Sincretismo  Desde que os negros escravizados trouxeram seu culto para o Brasil, Iemanjá mudou na sua fisionomia, recebendo aspectos de diversas etnias e crenças, como o próprio Pierre Verger descreveu sobre os aspectos da divindade cultuada no Brasil e em Cuba. A Umbanda também teve papel fundamental neste branqueamento da Rainha do Mar. A religião genuinamente brasileira abraçou doutrinas do catolicismo, espiritismo e Candomblé, o que contribuiu para que Iemanjá absorvesse o sincretismo relacionado a fisionomias de imagens sacras católicas.

"Ela é representada como uma espécie de fada, com pele cor de alabastro vestida numa longa túnica (...). Iemanjá aparece magra e esbelta, com pequenos seios e o corpo encurvado. Estamos bem longe da Iemanjá matrona de seios volumosos", descreveu Pierre Verger, ao mencionar o culto da orixá na Umbanda, em 1980.

O presidente da Associação Brasileira de Preservação da Cultura Afro-Ameríndia (AFA), Leonel Monteiro, também atribui uma aproximação de Iemanjá com imagens católicas. "Esta influência a gente pode notar em alguns terreiros de Umbanda, onde a vertente católica é muito presente. Acabam absorvendo esta forma simbólica de Iemanjá de pele clara, numa posição santificada vista em Nossa Senhora. A figura branca também foi amplamente comercializada, ajudando a disseminar esta figura deturpada de Iemanjá", explica.

Esta imagem esteriotipada de uma sereia branca e de traços europeus banalizou a figura da orixá, o que também explica a presença de três barbies sereia no Rio Vermelho. "As pessoas pegam a ideia de que toda sereia é uma representação de Iemanjá. Totalmente errado. Uma boneca da Barbie loira ou a imagem branca europeia é a tradução da nossa sociedade, carregada de sincretismo e preconceito. Nem rabo de peixe Iemanjá tem", completa Lionel Monteiro. Vale lembrar que sereias fazem parte de diversas mitologias européias. 

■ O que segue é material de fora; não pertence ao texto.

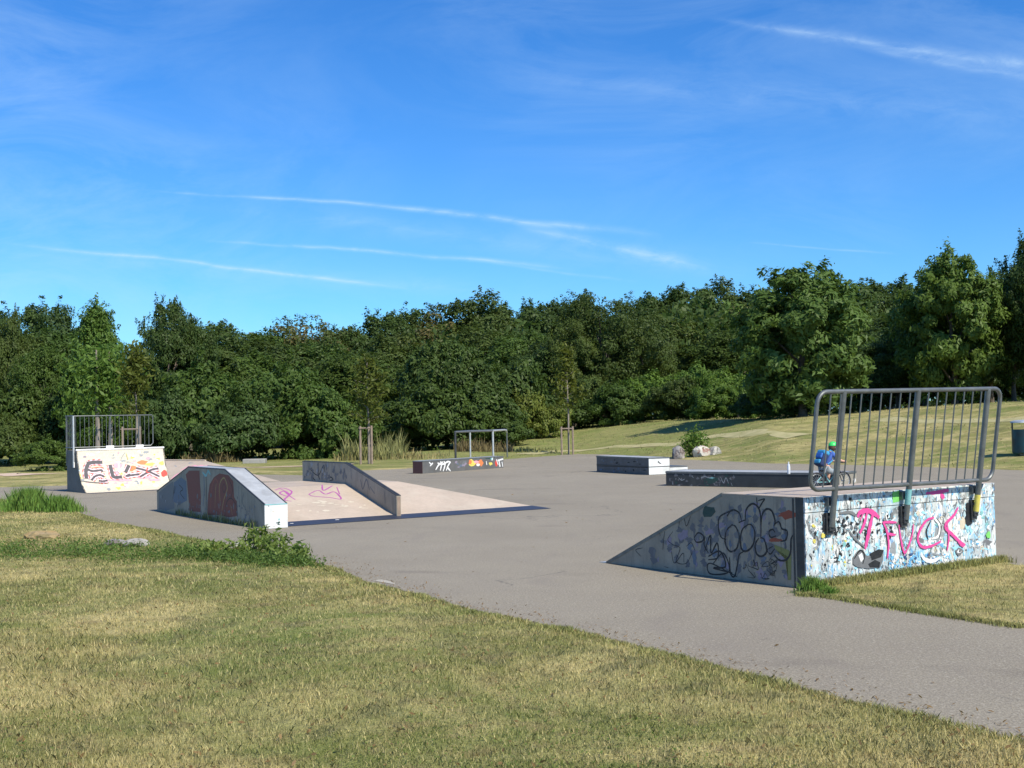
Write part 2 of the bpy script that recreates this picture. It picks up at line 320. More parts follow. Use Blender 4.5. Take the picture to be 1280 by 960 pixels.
# ------------------------------------------------------------------ paint strokes lying on a surface
def crom(P, n=6):
    P = [np.array(p, float) for p in P]
    if len(P) < 3: return P
    Q = [2*P[0]-P[1]]+P+[2*P[-1]-P[-2]]; o = []
    for i in range(1, len(Q)-2):
        for k in range(n):
            t_ = k/n; a, b, c, d = Q[i-1:i+3]
            o.append(.5*((2*b)+(c-a)*t_+(2*a-5*b+4*c-d)*t_*t_+(3*b-a-3*c+d)*t_**3))
    return o+[P[-1]]
class Surf:
    """strokes and patches a few mm proud of a surface; S(p)->(point, normal) for photo pixel p"""
    def __init__(s, mb, mats, fn, cx=0, cy=0, sc=1): s.mb = mb; s.mats = mats; s.fn = fn; s.cx = cx; s.cy = cy; s.sc = sc; s.k = 0; s.h = .0012; s.st = 5e-6
    def mi(s, m):
        m = M['p_'+m]
        if m not in s.mats: s.mats.append(m)
        return s.mats.index(m)
    def P(s, p): return s.fn(s.cx+p[0]/s.sc, s.cy+p[1]/s.sc)
    def stroke(s, pts, w, m, sm=True, taper=True):
        mi = s.mi(m); q = crom(pts) if sm else [np.array(p, float) for p in pts]
        PN = [s.P(p) for p in q]; n = len(PN); s.k += 1; L = []; g_ = max(s.st*2, 2e-5) if w < .024 else 1.5e-4
        for i, (p, nn) in enumerate(PN):
            a = PN[max(i-1, 0)][0]; b = PN[min(i+1, n-1)][0]; d = b-a; d /= np.linalg.norm(d)+1e-9; side = np.cross(nn, d)
            ww = w/2*(1 if not taper else (.45+.55*min(1, 2.5*i/n+.3)*min(1, 2.5*(n-1-i)/n+.3)))*(1+.12*math.sin(i*1.7+s.k))
            off = nn*(s.h+g_*i/max(n, 1)); L.append((p+side*ww+off, p-side*ww+off))
        s.h += g_+s.st
        for i in range(n-1): s.mb.quad(L[i][0], L[i+1][0], L[i+1][1], L[i][1], m=mi)
    def patch(s, pts, m, base=.0):
        mi = s.mi(m); s.k += 1; q = []
        for p in pts: a, n = s.P(p); q.append(a+n*(s.h+base))
        s.h += s.st; c = sum(q)/len(q)
        for i in range(len(q)): s.mb.quad(c, q[i], q[(i+1) % len(q)], m=mi)
    def blob(s, x, y, rx, ry, m, n=11, jag=.35):
        s.patch([(x+rx*math.cos(a)*(1+random.uniform(-jag, jag)), y+ry*math.sin(a)*(1+random.uniform(-jag, jag))) for a in np.linspace(0, 2*math.pi, n, endpoint=False)], m)
def planefn(o, n):
    n = np.array(n, float)
    return lambda x, y: (onplane(x, y, o, n), n)

# ------------------------------------------------------------------ terrain
PXT = [(-400, 37, 60, 0), (0, 38, 60, 0), (300, 42.6, 60, 0), (453, 44.5, 66, 0), (560, 50, 72, .25), (632, 53.6, 76, .45), (720, 58.6, 80, 1.1), (850, 49.0, 72, 1.42), (960, 42.5, 60, 1.42), (1060, 40.3, 58, 1.6), (1142, 38.6, 57, 1.87), (1280, 34.9, 54, 2.0), (1500, 30.5, 50, 2.1), (2000, 26, 46, 2.2)]
TT = np.array([((a-640)/F, b, c, d) for a, b, c, d in PXT])
def in_poly(x, y, P):
    x = np.asarray(x, float); y = np.asarray(y, float); r = np.zeros(x.shape, bool); n = len(P)
    for i in range(n):
        x1, y1 = P[i]; x2, y2 = P[(i+1) % n]
        with np.errstate(divide='ignore', invalid='ignore'):
            c = ((y1 > y) != (y2 > y)) & (x < (x2-x1)*(y-y1)/(y2-y1+1e-12)+x1)
        r ^= c
    return r
near_px = [(0, 625), (60, 641), (95, 642), (131, 654), (180, 662), (230, 673), (300, 687), (371, 698), (420, 714), (450, 727.5), (525, 747), (590, 765), (640, 775), (740, 797), (840, 822), (920, 842), (990, 862), (1065, 880), (1140, 897), (1215, 917), (1280, 931)]
far_px = [(1280, 588), (1120, 582.5), (1060, 581), (960, 579), (920, 577), (856, 574.5), (800, 569.5), (745, 567.3), (720, 567.5), (632, 574), (504, 586), (453, 588), (378, 594), (313, 593), (240, 594), (180, 598), (80, 607), (0, 609)]
NEAR = [G(*p)[:2] for p in near_px]; FAR = [G(*p)[:2] for p in far_px]
AS = [np.array([-24., 36.5])]+NEAR+[np.array([3.4, 4.5]), np.array([5, 0.]), np.array([25, 0.]), np.array([26, 24.])]+FAR+[np.array([-26., 40.5])]
def dist_poly(x, y, P):
    d = np.full(np.shape(x), 1e9)
    for i in range(len(P)):
        a = P[i]; b = P[(i+1) % len(P)]; ab = b-a; tt = np.clip(((x-a[0])*ab[0]+(y-a[1])*ab[1])/(ab@ab+1e-9), 0, 1)
        d = np.minimum(d, np.hypot(x-a[0]-tt*ab[0], y-a[1]-tt*ab[1]))
    return d
def sst(x): x = np.clip(x, 0, 1); return x*x*(3-2*x)
def wav(x, y): return np.sin(x*1.3+1.7*np.sin(y*.7))*.5+np.sin(y*1.9+x*.6)*.3+np.sin(x*3.7-y*2.9)*.2
def tz(x, y, inside=None, dist=None):
    x = np.asarray(x, float); y = np.asarray(y, float); yy_ = np.maximum(y, 5.); a = x/yy_
    ye = np.interp(a, TT[:, 0], TT[:, 1]); yc = np.interp(a, TT[:, 0], TT[:, 2]); zc = np.interp(a, TT[:, 0], TT[:, 3])
    z = sst((y-ye)/(yc-ye))**.85*zc
    z = z+.05*wav(x*.5, y*.4)*sst((y-ye)/6)*(zc > .1)
    if inside is None: inside = in_poly(x, y, AS)
    if dist is None: dist = dist_poly(x, y, AS)
    z = np.where(inside, np.where(dist < .25, .0-.05*sst(dist/.12), -.05), z+.018+.012*wav(x*2, y*2)*sst(dist/.5))
    z = np.where(~inside & (y < 34) & (dist < 3), z+.02*sst(dist/.4), z)
    return z
def axis(lo, hi, a, b, st, grow=1.16):
    r = list(np.arange(a, b+st, st)); s = st; v = r[-1]
    while v < hi: s *= grow; v += s; r.append(v)
    s = st; v = a; l = []
    while v > lo: s *= grow; v -= s; l.append(v)
    return np.array(l[::-1]+r)
gx = axis(-900, 900, -16, 17, .16, 1.18); gy = axis(-60, 1500, 4, 34, .16, 1.06)
X, Y = np.meshgrid(gx, gy); XY = X.ravel(), Y.ravel()
Z = tz(*XY)
nx, ny = len(gx), len(gy); idx = np.arange(nx*ny).reshape(ny, nx)
Fq = np.stack([idx[:-1, :-1].ravel(), idx[:-1, 1:].ravel(), idx[1:, 1:].ravel(), idx[1:, :-1].ravel()], 1)
me = raw_mesh('ground', np.stack([XY[0], XY[1], Z], 1), Fq, [M['lawn']]); smooth(me, 60)
o = bpy.data.objects.new('ground', me); COL.objects.link(o); tag(o, 'dry mown lawn of straw and green patches rising to a low bank', 'lawn', kind='structure')
# asphalt sheet with a slightly ragged rim
def densify(P, st, jit):
    o_ = []
    for i in range(len(P)):
        a = P[i]; b = P[(i+1) % len(P)]; L = np.linalg.norm(b-a); n = max(1, int(L/st)); nn = np.array([-(b-a)[1], (b-a)[0]])/(L+1e-9)
        for k in range(n):
            p = a+(b-a)*k/n; j = jit*wav(p[0]*5, p[1]*5)+random.uniform(-jit, jit)*.5; o_.append(p+nn*j)
    return o_
import bmesh
def sheet(name, P, z, m, label, cat, kind='structure', st=.14, jit=.05, group=None):
    bm = bmesh.new(); vs = [bm.verts.new((p[0], p[1], z)) for p in densify(P, st, jit)]; f = bm.faces.new(vs)
    bmesh.ops.triangulate(bm, faces=[f]); bmesh.ops.recalc_face_normals(bm, faces=bm.faces)
    if sum(f_.normal.z for f_ in bm.faces) < 0: bmesh.ops.reverse_faces(bm, faces=bm.faces)
    me = bpy.data.meshes.new(name); bm.to_mesh(me); bm.free(); me.materials.append(m)
    o = bpy.data.objects.new(name, me); COL.objects.link(o); return tag(o, label, cat, group, kind)
sheet('skate_park_pavement', AS, 0., M['asphalt'], 'large sun bleached grey asphalt area of the skate park', 'pavement')
P_ = [G(*p)[:2] for p in ((466, 726), (478, 724.5), (494, 729), (492, 731))]
sheet('pavement_repair', P_, .004, M['cream_patch'], 'small pale repair patch in the asphalt near the lawn edge', 'pavement', st=.1, jit=.01)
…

Mestra em Relações Étnico-raciais, a pedagoga do Instituto Federal da Bahia (Ifba), Celiana Maria dos Santos transformou o questionamento sobre a cor de Iemanjá no seu livro-dissertação de mestrado ‘A Rainha do Mar – Quem é Yemanjá no imaginário dos pescadores do Rio Vermelho?’."Sempre me causou estranhamento quando visitava a casa de Iemanjá do Rio Vermelho. Como podemos ter uma imagem branca representando uma Orixá que veio com negros escravizados? A negritude de sua origem continua relegada a segundo plano no país. A representação de uma Iemanjá branca e em forma de sereia destoa da imagem extraída por Pierre Verger nos antigos templos iorubás. Ou seja: o predomínio da cultura europeia segue fazendo escola, inclusive, sobre as religiões de matriz africana", disse a pesquisadora. Há 60 anos como pescador do Rio Vermelho,  Antônio Alves do Santos nunca se deu conta do número elevado de imagens brancas na casa da orixá. "Eu vi construir esta casa de Iemanjá aqui. Antigamente era uma barraca de palha e só tinha uma imagem, acho de cimento, não lembro direito. Não tinha tantas imagens brancas assim na minha época. Como a casa é aberta para os devotos, colocam de tudo aqui. A maioria  assim, branquinha. Não sei explicar o motivo, mas posso dizer que vem mais gente de pele branca do que preta prestar homenagem à Iemanjá. Deve ser por isso", conta Antônio. 

No Candomblé, segundo Pierre Verger, há sete Iemanjás, todas filhas de Olokum, um deus dos mares. Elas até possuem idades, funções, moradas e temperamentos diferentes. Mas todas são pretas. E com os seios fartos.